** Records for the exercise **

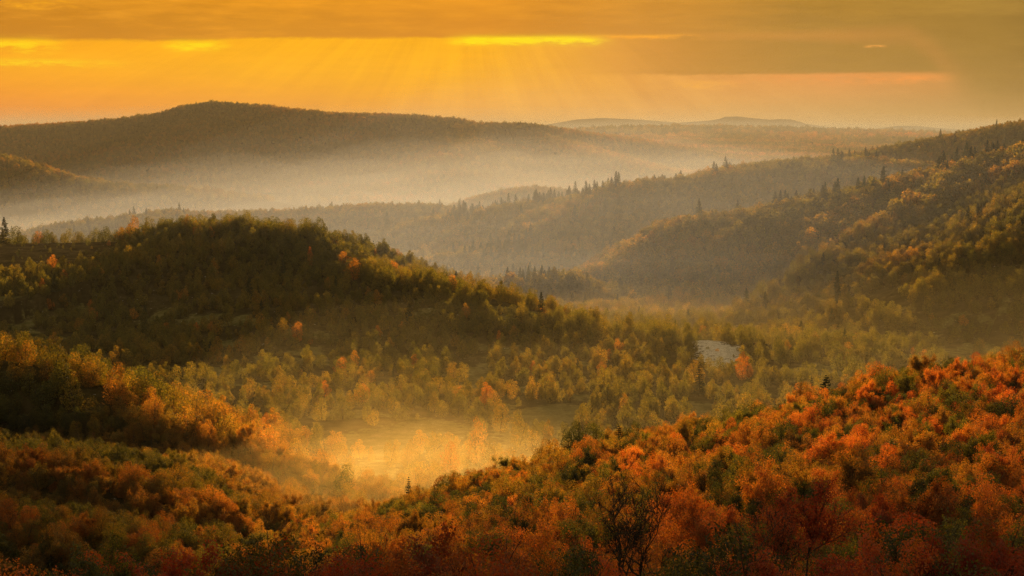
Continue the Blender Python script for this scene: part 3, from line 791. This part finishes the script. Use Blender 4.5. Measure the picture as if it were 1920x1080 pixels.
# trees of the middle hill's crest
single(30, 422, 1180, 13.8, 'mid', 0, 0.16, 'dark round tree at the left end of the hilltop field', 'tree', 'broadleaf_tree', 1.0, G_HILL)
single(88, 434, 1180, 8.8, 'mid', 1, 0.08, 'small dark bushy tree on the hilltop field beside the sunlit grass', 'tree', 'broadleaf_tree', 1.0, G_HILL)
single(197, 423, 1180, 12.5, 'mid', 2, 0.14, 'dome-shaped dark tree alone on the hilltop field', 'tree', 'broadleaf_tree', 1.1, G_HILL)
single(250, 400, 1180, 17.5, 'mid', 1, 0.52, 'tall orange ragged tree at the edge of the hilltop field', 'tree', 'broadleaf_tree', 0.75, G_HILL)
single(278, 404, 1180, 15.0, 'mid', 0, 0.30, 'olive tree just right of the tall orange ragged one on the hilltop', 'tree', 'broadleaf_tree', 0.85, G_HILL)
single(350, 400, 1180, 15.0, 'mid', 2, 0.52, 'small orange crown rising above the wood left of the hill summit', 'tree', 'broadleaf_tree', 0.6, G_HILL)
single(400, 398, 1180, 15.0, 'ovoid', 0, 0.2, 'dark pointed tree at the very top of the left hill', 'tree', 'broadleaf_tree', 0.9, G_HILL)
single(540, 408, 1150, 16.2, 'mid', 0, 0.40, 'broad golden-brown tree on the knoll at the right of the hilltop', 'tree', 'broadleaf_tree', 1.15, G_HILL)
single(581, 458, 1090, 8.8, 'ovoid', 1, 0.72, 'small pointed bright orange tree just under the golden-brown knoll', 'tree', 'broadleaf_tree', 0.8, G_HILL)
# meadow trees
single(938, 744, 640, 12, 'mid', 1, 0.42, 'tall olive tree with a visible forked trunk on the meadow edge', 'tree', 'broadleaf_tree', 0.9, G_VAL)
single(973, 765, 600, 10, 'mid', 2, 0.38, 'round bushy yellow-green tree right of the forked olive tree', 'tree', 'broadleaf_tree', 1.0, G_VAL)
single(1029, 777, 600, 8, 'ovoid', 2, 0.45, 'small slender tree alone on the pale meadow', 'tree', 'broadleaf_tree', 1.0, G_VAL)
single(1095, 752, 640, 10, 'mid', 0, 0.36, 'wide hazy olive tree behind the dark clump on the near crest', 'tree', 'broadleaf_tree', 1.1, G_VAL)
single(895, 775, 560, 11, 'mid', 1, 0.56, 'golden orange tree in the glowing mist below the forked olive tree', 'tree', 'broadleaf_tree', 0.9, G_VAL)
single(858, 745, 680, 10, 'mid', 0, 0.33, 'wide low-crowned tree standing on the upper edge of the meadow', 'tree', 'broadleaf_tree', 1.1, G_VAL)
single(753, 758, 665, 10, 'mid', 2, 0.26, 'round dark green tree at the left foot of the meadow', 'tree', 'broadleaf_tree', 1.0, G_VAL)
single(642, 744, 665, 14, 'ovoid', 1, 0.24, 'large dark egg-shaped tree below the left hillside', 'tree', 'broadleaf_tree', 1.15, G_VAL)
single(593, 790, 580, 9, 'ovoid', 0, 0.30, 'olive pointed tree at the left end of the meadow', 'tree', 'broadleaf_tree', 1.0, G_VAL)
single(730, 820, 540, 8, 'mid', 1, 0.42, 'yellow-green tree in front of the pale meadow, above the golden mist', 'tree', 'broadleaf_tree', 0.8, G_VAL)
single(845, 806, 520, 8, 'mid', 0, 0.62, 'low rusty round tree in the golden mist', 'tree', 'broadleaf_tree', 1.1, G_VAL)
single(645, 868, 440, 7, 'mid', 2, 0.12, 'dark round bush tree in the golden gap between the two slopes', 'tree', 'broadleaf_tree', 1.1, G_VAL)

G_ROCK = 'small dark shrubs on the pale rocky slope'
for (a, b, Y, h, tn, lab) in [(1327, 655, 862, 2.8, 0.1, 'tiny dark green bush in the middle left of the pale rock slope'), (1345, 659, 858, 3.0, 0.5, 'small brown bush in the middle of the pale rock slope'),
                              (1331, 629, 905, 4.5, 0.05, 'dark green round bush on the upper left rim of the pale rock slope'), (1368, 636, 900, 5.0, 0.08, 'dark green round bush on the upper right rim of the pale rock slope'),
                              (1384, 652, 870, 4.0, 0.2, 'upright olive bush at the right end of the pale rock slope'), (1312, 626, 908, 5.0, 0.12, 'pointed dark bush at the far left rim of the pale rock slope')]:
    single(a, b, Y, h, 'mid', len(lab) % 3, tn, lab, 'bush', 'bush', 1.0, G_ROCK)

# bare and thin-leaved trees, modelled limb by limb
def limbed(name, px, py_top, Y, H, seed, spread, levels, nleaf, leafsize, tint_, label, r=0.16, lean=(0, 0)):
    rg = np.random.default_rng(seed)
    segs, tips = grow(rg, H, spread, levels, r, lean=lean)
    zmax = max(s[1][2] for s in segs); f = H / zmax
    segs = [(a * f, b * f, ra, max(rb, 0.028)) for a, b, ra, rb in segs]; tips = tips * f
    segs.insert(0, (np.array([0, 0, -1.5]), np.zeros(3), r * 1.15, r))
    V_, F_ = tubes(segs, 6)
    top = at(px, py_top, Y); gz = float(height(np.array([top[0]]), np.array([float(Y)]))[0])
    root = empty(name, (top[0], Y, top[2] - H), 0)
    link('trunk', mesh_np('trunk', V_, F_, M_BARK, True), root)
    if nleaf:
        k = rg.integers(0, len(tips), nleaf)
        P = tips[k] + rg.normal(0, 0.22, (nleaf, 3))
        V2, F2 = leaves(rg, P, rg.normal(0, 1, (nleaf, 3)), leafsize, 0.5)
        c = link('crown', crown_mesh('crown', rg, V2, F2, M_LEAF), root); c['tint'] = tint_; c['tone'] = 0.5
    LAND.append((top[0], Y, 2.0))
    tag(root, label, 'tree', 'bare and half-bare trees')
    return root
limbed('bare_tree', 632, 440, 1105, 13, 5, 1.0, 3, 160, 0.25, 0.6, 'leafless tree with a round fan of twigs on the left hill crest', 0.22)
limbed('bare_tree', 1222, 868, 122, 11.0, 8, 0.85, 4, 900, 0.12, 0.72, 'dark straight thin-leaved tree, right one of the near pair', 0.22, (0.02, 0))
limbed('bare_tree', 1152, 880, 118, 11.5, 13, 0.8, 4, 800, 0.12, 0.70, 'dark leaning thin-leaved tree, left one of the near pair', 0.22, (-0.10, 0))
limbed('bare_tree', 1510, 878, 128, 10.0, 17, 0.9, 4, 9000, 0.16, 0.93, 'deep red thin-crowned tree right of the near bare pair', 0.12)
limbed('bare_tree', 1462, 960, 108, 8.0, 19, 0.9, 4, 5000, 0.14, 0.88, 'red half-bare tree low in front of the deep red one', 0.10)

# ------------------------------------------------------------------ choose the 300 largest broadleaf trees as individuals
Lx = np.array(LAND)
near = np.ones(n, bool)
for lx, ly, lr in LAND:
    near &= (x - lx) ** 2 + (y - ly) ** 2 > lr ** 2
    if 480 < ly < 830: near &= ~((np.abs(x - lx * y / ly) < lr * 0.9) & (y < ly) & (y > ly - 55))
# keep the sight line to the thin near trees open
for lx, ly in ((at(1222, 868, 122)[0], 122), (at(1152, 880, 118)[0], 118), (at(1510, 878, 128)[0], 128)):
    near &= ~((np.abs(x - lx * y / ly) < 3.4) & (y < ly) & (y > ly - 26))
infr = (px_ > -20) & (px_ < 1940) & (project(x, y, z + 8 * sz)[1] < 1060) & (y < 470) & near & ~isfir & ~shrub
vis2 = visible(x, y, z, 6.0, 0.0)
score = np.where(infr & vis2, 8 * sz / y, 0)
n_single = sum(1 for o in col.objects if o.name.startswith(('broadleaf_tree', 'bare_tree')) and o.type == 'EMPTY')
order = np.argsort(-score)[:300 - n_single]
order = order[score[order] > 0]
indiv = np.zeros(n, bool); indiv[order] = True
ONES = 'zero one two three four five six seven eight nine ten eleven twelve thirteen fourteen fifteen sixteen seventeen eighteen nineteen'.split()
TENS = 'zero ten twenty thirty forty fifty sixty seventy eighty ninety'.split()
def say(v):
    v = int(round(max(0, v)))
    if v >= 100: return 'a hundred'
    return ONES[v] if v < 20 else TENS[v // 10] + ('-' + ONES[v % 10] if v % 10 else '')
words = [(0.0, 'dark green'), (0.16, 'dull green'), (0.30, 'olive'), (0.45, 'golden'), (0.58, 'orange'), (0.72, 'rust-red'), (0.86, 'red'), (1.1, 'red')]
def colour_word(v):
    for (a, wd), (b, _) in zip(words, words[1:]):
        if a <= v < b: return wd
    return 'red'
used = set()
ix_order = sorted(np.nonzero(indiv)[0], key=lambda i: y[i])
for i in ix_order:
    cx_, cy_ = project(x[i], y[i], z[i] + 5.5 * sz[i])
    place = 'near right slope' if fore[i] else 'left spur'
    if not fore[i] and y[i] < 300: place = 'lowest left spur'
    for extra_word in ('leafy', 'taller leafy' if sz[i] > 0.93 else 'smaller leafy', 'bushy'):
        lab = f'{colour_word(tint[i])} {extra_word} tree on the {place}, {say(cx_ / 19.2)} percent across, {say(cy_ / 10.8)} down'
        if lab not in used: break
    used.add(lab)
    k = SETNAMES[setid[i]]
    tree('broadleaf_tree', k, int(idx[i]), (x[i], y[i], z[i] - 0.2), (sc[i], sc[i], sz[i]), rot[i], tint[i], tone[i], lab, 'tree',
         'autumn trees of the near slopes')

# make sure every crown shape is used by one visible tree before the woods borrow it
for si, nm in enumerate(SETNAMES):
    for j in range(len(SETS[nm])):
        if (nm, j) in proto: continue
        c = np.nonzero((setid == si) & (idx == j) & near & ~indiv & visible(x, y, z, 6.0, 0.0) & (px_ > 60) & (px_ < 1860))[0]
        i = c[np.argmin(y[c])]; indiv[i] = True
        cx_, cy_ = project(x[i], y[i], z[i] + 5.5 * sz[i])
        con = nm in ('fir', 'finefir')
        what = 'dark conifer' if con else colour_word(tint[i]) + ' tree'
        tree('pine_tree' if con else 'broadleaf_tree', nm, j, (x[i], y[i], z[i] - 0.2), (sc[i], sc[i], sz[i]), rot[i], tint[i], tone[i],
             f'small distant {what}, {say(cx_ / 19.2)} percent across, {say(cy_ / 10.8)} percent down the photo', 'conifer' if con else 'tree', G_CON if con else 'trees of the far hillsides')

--

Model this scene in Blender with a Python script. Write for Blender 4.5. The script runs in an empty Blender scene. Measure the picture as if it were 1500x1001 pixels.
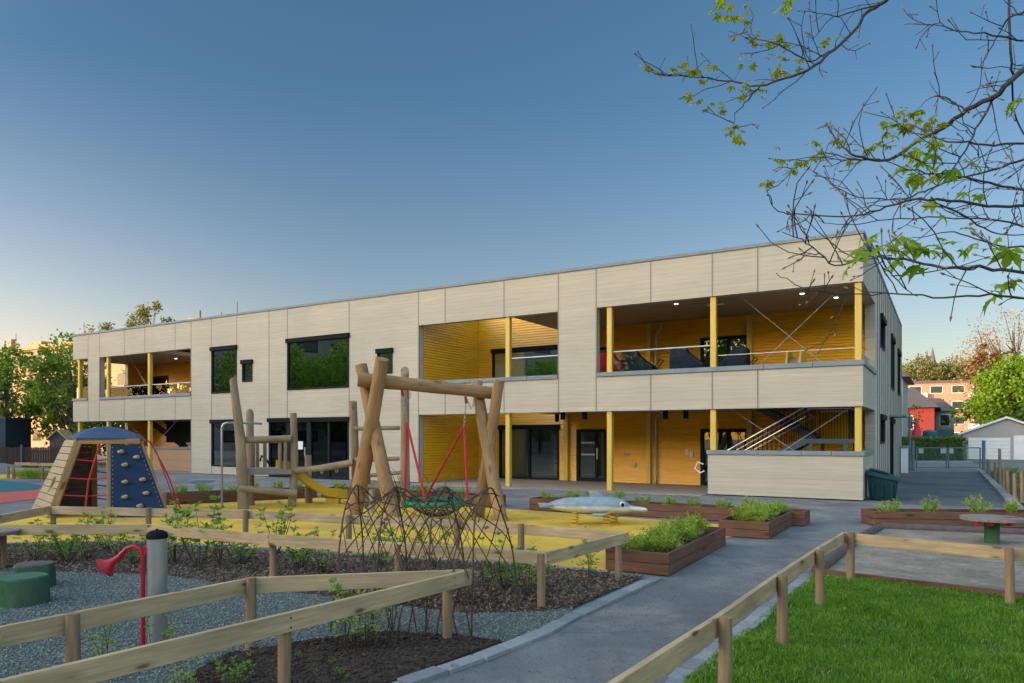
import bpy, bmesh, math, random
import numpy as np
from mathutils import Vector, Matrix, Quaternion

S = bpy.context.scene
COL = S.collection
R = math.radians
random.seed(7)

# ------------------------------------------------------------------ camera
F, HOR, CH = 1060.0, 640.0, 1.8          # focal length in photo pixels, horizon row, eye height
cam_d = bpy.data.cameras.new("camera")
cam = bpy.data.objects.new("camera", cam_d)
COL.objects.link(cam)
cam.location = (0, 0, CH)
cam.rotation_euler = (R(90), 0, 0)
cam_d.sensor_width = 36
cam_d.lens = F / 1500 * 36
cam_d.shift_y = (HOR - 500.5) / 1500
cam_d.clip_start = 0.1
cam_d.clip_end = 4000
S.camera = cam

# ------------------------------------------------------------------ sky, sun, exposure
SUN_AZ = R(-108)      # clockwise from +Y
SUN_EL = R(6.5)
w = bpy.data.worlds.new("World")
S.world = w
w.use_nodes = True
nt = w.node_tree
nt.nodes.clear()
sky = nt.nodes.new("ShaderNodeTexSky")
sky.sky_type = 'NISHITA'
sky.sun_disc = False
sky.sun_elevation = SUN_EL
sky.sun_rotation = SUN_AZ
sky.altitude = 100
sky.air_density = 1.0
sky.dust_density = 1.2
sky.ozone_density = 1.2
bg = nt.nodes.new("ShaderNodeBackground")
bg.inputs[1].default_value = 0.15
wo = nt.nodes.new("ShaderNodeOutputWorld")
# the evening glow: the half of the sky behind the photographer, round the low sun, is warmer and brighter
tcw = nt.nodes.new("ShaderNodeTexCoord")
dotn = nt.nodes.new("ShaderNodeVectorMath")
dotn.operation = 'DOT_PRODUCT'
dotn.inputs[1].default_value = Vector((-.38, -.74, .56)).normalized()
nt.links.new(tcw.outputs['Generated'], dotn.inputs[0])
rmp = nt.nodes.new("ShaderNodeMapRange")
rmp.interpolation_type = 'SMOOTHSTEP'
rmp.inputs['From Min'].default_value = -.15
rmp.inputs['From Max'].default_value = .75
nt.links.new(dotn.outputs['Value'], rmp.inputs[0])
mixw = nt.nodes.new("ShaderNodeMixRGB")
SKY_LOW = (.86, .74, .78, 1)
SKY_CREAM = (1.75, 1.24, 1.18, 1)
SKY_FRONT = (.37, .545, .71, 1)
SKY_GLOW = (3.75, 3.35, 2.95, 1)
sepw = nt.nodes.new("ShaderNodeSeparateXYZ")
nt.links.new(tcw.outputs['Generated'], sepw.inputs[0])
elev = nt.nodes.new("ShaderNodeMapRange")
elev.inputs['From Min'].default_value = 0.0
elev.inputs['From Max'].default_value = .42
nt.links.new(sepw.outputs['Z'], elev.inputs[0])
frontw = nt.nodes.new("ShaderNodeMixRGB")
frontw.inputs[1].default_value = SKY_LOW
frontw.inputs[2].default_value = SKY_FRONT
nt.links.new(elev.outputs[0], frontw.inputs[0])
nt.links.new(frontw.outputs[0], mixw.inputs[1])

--

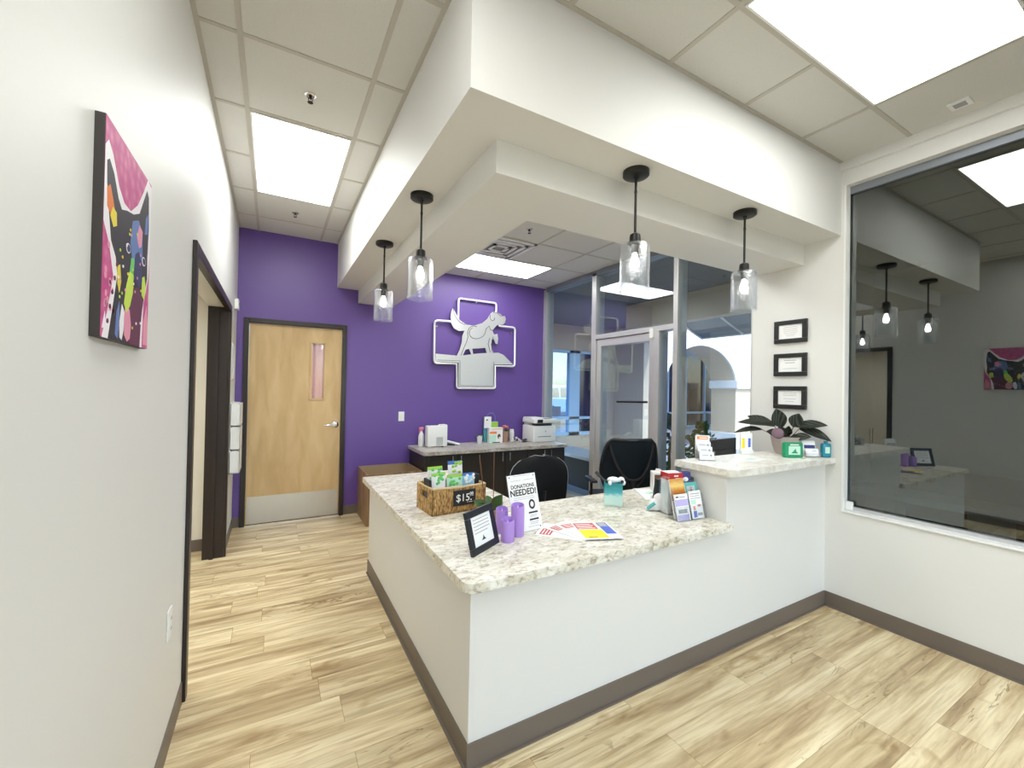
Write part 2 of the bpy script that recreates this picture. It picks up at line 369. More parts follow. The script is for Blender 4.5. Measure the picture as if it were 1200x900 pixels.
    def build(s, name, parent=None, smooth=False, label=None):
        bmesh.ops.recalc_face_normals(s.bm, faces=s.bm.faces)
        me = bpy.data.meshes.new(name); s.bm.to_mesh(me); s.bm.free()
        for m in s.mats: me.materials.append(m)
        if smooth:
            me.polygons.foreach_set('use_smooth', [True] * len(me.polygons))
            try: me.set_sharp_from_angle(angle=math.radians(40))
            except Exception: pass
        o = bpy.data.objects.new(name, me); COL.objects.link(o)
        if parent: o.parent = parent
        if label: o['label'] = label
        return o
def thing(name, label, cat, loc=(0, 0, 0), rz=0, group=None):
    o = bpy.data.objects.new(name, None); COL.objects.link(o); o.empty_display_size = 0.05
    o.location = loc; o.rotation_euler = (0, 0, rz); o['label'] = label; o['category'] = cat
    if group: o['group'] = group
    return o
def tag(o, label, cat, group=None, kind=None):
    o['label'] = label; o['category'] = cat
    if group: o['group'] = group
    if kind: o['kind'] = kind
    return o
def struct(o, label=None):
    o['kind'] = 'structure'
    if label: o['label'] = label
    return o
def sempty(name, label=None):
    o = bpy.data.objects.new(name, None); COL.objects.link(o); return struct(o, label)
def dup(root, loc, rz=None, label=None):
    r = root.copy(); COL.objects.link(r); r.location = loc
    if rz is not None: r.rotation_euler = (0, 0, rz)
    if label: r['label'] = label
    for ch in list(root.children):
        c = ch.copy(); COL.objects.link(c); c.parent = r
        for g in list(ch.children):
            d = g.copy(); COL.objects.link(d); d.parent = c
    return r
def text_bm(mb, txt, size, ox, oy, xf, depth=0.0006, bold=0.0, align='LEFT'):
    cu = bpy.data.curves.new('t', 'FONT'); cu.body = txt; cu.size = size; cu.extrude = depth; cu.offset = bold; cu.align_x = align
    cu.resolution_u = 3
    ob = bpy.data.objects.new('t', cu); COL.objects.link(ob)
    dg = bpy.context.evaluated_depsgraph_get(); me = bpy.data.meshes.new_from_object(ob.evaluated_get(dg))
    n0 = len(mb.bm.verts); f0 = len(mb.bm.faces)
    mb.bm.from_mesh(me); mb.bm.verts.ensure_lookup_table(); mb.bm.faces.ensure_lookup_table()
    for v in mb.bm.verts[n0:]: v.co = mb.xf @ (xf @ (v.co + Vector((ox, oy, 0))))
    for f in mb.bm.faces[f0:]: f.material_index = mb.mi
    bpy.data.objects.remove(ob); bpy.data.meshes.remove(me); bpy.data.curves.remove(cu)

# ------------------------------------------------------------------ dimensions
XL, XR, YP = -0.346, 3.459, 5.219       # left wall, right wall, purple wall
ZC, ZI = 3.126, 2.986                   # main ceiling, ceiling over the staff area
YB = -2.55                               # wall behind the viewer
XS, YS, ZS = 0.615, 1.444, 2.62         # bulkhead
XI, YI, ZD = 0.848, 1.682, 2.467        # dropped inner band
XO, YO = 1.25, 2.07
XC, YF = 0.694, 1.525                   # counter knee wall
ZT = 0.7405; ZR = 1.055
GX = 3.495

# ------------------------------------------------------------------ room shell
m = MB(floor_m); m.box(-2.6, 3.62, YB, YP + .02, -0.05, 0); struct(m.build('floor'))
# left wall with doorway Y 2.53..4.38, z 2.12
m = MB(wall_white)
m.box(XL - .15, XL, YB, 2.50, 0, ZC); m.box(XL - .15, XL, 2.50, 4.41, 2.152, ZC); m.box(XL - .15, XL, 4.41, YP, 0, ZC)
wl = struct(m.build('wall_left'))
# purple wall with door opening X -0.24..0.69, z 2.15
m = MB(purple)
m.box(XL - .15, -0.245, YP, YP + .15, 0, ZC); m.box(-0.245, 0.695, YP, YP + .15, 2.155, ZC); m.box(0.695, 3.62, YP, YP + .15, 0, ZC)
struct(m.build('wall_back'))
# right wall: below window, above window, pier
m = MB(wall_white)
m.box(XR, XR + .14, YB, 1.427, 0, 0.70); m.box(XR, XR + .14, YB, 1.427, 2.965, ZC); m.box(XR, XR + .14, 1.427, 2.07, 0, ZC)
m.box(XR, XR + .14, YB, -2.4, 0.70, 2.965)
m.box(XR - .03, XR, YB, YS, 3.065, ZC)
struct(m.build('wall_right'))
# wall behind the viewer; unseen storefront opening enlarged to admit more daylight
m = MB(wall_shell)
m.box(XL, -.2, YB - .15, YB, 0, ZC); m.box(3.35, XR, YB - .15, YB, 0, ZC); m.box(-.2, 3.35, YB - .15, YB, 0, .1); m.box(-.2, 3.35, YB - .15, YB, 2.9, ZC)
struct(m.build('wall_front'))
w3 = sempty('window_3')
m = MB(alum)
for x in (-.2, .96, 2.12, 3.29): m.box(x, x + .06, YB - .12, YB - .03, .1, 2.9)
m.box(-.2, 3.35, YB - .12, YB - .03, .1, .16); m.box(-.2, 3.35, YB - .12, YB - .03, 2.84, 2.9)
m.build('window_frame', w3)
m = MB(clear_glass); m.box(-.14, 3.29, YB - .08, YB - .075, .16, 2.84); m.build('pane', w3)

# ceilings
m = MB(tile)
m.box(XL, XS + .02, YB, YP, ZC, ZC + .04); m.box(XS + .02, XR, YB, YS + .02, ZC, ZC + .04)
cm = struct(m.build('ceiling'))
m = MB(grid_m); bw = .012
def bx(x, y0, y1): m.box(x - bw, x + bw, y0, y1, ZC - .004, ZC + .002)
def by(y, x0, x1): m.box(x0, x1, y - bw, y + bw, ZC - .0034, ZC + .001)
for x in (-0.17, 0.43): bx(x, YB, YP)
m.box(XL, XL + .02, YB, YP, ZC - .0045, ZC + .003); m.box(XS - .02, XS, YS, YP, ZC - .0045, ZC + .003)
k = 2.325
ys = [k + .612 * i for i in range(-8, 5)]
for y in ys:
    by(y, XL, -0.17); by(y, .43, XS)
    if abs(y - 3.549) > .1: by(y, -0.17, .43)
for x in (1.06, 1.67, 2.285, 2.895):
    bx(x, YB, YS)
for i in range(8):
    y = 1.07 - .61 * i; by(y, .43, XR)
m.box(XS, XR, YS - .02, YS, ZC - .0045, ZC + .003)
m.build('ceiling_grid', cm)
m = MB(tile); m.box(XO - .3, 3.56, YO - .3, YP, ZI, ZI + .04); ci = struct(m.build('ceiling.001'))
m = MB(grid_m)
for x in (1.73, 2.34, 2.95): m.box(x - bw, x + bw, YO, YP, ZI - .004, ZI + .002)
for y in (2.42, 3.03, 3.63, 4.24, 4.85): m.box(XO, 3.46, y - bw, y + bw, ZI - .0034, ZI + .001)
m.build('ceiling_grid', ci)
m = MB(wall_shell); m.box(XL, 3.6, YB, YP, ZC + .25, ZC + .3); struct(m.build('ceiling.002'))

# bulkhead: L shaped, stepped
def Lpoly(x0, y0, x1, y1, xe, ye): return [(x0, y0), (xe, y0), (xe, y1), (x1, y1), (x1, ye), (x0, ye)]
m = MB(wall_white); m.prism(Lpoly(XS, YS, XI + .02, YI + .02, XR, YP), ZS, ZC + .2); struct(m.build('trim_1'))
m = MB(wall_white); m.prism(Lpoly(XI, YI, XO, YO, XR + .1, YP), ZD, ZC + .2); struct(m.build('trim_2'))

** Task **
Exactly as written, return the lines from the line containing "k = SETNAMES[setid[i]]" through the line containing "the far hillsides')", both included.

** Expected output **
    k = SETNAMES[setid[i]]
    tree('broadleaf_tree', k, int(idx[i]), (x[i], y[i], z[i] - 0.2), (sc[i], sc[i], sz[i]), rot[i], tint[i], tone[i], lab, 'tree',
         'autumn trees of the near slopes')

# make sure every crown shape is used by one visible tree before the woods borrow it
for si, nm in enumerate(SETNAMES):
    for j in range(len(SETS[nm])):
        if (nm, j) in proto: continue
        c = np.nonzero((setid == si) & (idx == j) & near & ~indiv & visible(x, y, z, 6.0, 0.0) & (px_ > 60) & (px_ < 1860))[0]
        i = c[np.argmin(y[c])]; indiv[i] = True
        cx_, cy_ = project(x[i], y[i], z[i] + 5.5 * sz[i])
        con = nm in ('fir', 'finefir')
        what = 'dark conifer' if con else colour_word(tint[i]) + ' tree'
        tree('pine_tree' if con else 'broadleaf_tree', nm, j, (x[i], y[i], z[i] - 0.2), (sc[i], sc[i], sz[i]), rot[i], tint[i], tone[i],
             f'small distant {what}, {say(cx_ / 19.2)} percent across, {say(cy_ / 10.8)} percent down the photo', 'conifer' if con else 'tree', G_CON if con else 'trees of the far hillsides')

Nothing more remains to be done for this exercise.